Re: Re: Problem while inserting pciehp (PCI Express Hot-plug) driver

From: Rajesh Shah
Date: Thu Jul 28 2005 - 19:56:49 EST


On Thu, Jul 28, 2005 at 07:45:49PM +0900, Rajat Jain wrote:
>
> Okay. I'm sorry but I'm not very clear with this. I'm just putting
> down here my understanding. So basically we have two mutually
> EXCLUSIVE hotplug drivers I can use for PCI Express:
>
A hotplug slot can be controlled only by a single hotplug
technology - pcie shpc or acpiphp.

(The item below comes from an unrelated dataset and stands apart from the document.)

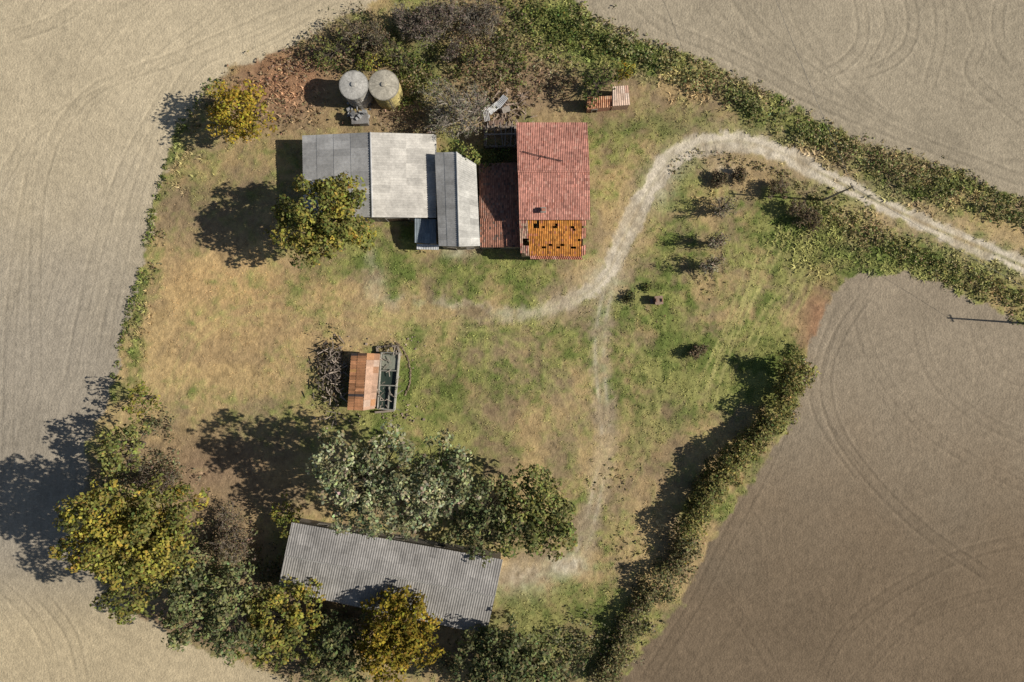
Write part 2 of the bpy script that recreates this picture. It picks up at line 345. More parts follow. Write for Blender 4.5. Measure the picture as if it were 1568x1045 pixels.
def bare_tree(name,px,py,r,ht,colr=(.2,.17,.15),pal=None,nleaf=300,dens=1.0,thick=1.0,lf=.12):
    e=empty(name); zc=ht*.65; bx,by,_=P(px,py,zc); R=r*S; mb=MB(); ends=[]
    def grow(p,d,l,rad,lev):
        q=p+d*l*.5+rng.normal(size=3)*l*.05; q2=q+(d+rng.normal(size=3)*.2)*l*.5
        cc=np.array(colr)*rng.uniform(.7,1.5)
        mb.tube(p,q,rad,rad*.8,4 if lev<2 else 3,cc); mb.tube(q,q2,rad*.8,rad*.55,4 if lev<2 else 3,cc)
        if lev>=3: ends.append(q2); return
        nb=[7,5,5][lev]; nb=max(3,int(nb*dens))
        for _ in range(nb):
            nd=d+rng.normal(size=3)*.75; nd[2]=abs(nd[2])*.5 if lev>0 else abs(nd[2]); nd/=np.linalg.norm(nd)
            st_=q if rng.random()<.4 else q2
            grow(st_,nd,l*rng.uniform(.5,.75),rad*.6,lev+1)
    base=np.array([bx,by,-.05])
    for s_ in range(3 if r<35 else 5):
        a=rng.random()*6.28; d=np.array([math.cos(a)*.6*R/ht*1.2,math.sin(a)*.6*R/ht*1.2,1]); d/=np.linalg.norm(d)
        grow(base+np.array([math.cos(a)*.15*R,math.sin(a)*.15*R,0]),d,ht*.42*min(1,R/(ht*.42)*.8+.1),(.03+.012*ht)*thick,0)
    mb.make('trunk_and_branches',M_bark,e)
    if nleaf:
        cl=[(q[0],q[1],q[2],.38,np.clip(rng.normal(1,.6),0,2)) for q in ends if rng.random()<nleaf/max(1,len(ends))]
        if cl: leaves('twig_leaves',cl,22,lf,pal or GREY,e)
    return e
def mass(name,clumps,pal,k=34,leaf=.17,flat=.8,gain=1.25): return leaves(name,clumps,k,leaf,pal,None,flat,gain=gain)
def strip(pts,width,h,n,rr=(.35,.8),bias=0,sdv=.6,patch=0):
    p=smooth(pts,8); sg=np.linalg.norm(np.diff(p,axis=0),axis=1); cum=np.concatenate([[0],np.cumsum(sg)]); out=[]
    for _ in range(n):
        s=rng.random()*cum[-1]; i=min(len(sg)-1,np.searchsorted(cum,s)-1); t=(s-cum[i])/sg[i]; q=p[i]*(1-t)+p[i+1]*t
        dd=(p[i+1]-p[i])/sg[i]; prof=.6+.8*vn(np.array(s/28.),np.array(width*.1),3)
        if patch and fbm(np.array(s/22.),np.array(width*.3),8,3)<patch: continue
        o=rng.normal()*.42; 
        if abs(o)>1: continue
        a=q+np.array([-dd[1],dd[0]])*o*width/2*prof
        r=rng.uniform(*rr); z=max(.1,h*prof*(1-o*o)*rng.uniform(.5,1)-r*.6)
        x,y,_=P(a[0],a[1],z); out.append((x,y,z,r,np.clip(rng.normal(1+bias,sdv)+.8*(prof-1),0,2)))
    return out
def zone(zs,n,rr=(.3,.6),h=.3,bias=0,sdv=.6,th=.42):
    out=[]; w=np.array([z[2]*z[3] for z in zs],float); w/=w.sum()
    for i in rng.choice(len(zs),n,p=w):
        a,b,rx,ry=zs[i]; px=a+rng.normal()*rx*.5; py=b+rng.normal()*ry*.5
        nn=float(fbm(np.array(px/14.),np.array(py/14.),31,3))
        if nn<th: continue
        r=rng.uniform(*rr); z=h*rng.uniform(.3,1)*(nn+.4); x,y,_=P(px,py,z); out.append((x,y,z,r,np.clip(rng.normal(1+bias,sdv),0,2)))
    return out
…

However, different parts of
the I/O hierarchy can be controlled by different technologies.
For example, a host bridge I/O complex can be hotplugged using
acpiphp, but end devices under this IO complex may be hotpplugged
using pcie or shpc hotplug.

> 1) "pciehp.ko" : We use this PCIE HP driver when our BIOS supports
> Native Hot-plug for PCI Express (which means that hot-plug will be
> handled by OS single handedly).
>
> 2) "acpiphp.ko" : We use this "generic" ACPI HP driver when BIOS
> allows only ITSELF to handle hot-plug events.
>
No, acpi hotplug is not handled by BIOS only.
Both acpi and pcie hotplug need firmware support as well as hardware
support. Hardware in many (but not all) systems support both types of
hotplug and its up to the BIOS to decide which type to support. If the
platform supports pcie hotplug, you see an _OSC & _SUN methods in the
ACPI namespace and the pciehp driver controls hotplug slots. If the
system supports acpi hotplug, you see _ADR and _EJ0 methods in the ACPI
namespace and the acpiphp driver controls the corresponding hotplug slots.